Morning Muse 35: The Quiet Things That Heal Us

We’re wired to notice what’s loud, painful, or present — but what about what’s missing? This post explores the quiet beauty of absence: the pain that isn’t there, the noise that didn’t happen, the chaos that didn’t erupt. Sometimes, what we don’t experience is life’s greatest grace.

8/6/20251 min read

“What we don’t see often matters more than what we do.”
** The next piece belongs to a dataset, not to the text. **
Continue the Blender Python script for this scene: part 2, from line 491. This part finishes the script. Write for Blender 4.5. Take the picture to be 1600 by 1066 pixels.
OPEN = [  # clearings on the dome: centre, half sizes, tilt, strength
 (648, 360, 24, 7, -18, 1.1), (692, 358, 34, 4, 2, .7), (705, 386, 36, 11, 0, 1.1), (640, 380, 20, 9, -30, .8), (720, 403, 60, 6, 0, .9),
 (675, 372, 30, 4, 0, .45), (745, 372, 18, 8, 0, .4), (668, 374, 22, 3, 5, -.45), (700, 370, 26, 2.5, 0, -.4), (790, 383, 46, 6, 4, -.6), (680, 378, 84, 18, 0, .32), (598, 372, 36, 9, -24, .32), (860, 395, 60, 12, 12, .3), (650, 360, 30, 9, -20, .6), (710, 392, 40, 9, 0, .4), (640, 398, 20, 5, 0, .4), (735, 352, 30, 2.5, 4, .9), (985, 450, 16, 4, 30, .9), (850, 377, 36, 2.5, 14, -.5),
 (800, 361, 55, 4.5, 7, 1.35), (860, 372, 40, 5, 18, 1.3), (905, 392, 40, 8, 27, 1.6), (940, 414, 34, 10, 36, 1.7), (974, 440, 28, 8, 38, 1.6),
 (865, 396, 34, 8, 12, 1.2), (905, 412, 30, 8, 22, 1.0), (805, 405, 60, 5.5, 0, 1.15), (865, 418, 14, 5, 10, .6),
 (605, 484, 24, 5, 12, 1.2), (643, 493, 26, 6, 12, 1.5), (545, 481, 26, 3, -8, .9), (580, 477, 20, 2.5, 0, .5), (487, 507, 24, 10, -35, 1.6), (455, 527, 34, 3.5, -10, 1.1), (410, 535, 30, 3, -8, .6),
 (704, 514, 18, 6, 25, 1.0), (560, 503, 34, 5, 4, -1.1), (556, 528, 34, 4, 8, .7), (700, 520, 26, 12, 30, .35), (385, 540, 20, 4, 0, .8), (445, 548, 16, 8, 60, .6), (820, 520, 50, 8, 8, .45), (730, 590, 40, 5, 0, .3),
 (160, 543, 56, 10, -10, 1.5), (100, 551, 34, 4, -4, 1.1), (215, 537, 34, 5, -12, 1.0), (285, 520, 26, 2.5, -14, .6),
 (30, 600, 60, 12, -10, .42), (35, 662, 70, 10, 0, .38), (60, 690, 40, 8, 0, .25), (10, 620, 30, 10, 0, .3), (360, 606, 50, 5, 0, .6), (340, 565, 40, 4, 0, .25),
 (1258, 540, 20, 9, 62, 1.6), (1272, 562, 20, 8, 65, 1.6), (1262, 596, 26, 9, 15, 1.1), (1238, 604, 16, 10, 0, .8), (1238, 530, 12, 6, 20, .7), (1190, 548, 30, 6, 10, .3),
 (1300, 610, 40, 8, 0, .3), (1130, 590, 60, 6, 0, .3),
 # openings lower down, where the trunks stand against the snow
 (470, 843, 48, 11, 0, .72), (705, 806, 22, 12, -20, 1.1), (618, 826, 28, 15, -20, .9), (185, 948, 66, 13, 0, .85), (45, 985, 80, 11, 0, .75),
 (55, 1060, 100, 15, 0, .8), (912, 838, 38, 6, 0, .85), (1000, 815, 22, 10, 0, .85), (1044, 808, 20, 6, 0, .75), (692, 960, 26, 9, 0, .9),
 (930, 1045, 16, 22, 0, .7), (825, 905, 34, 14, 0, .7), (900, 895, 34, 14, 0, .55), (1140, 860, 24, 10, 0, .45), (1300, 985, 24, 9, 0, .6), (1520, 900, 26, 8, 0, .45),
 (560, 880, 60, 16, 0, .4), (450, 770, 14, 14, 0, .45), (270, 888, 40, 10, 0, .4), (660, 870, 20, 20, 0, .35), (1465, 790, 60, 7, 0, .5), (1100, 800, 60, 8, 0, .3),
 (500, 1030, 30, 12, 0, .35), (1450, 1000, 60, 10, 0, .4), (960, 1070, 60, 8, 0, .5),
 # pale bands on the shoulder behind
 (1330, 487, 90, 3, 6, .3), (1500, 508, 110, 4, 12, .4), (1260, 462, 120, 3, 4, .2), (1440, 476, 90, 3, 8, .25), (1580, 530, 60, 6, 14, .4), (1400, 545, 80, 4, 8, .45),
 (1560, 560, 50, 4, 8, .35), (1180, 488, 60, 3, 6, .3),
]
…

Let’s start with a curious little puzzle today:

Series A: 724, 947, 421, 843, 394, 411, 054, 646
What’s common in all of them?
Answer: The number 4 appears in each.

Now, here’s Series B: 349, 851, 274, 905, 722, 032, 854, 113
What’s common here?
It’s trickier.
Answer: None of them contains the number 6.

The Insight

This simple exercise holds a profound truth:
Presence is easy to notice.
Absence is much harder to detect.

We’re wired to see what’s there, not what’s missing.

Last week, while tiptoeing, a surprising thought surfaced:
“Nothing hurts.”
Not because I was in pain, but because I wasn’t.
I had never paused to notice the absence of pain.
And oddly, it brought me a sense of peace. Joy, even.

We constantly spot what’s wrong — stress, noise, illness, lack.
But how often do we acknowledge what’s not wrong?

The headache that didn’t come.
The argument we never had.
The quiet we take for granted.
The freedom we live in daily.

Gentle Reminder for Today:

Notice what’s not wrong.
Celebrate the peace, space, and ease that so often go unnamed.

Affirmation of the Day

I notice not just what I have, but what I’ve been spared. I honor the gifts in silence, in absence, and peace.

Have a quietly joyful day.
Celebrate not just what is — but what isn't.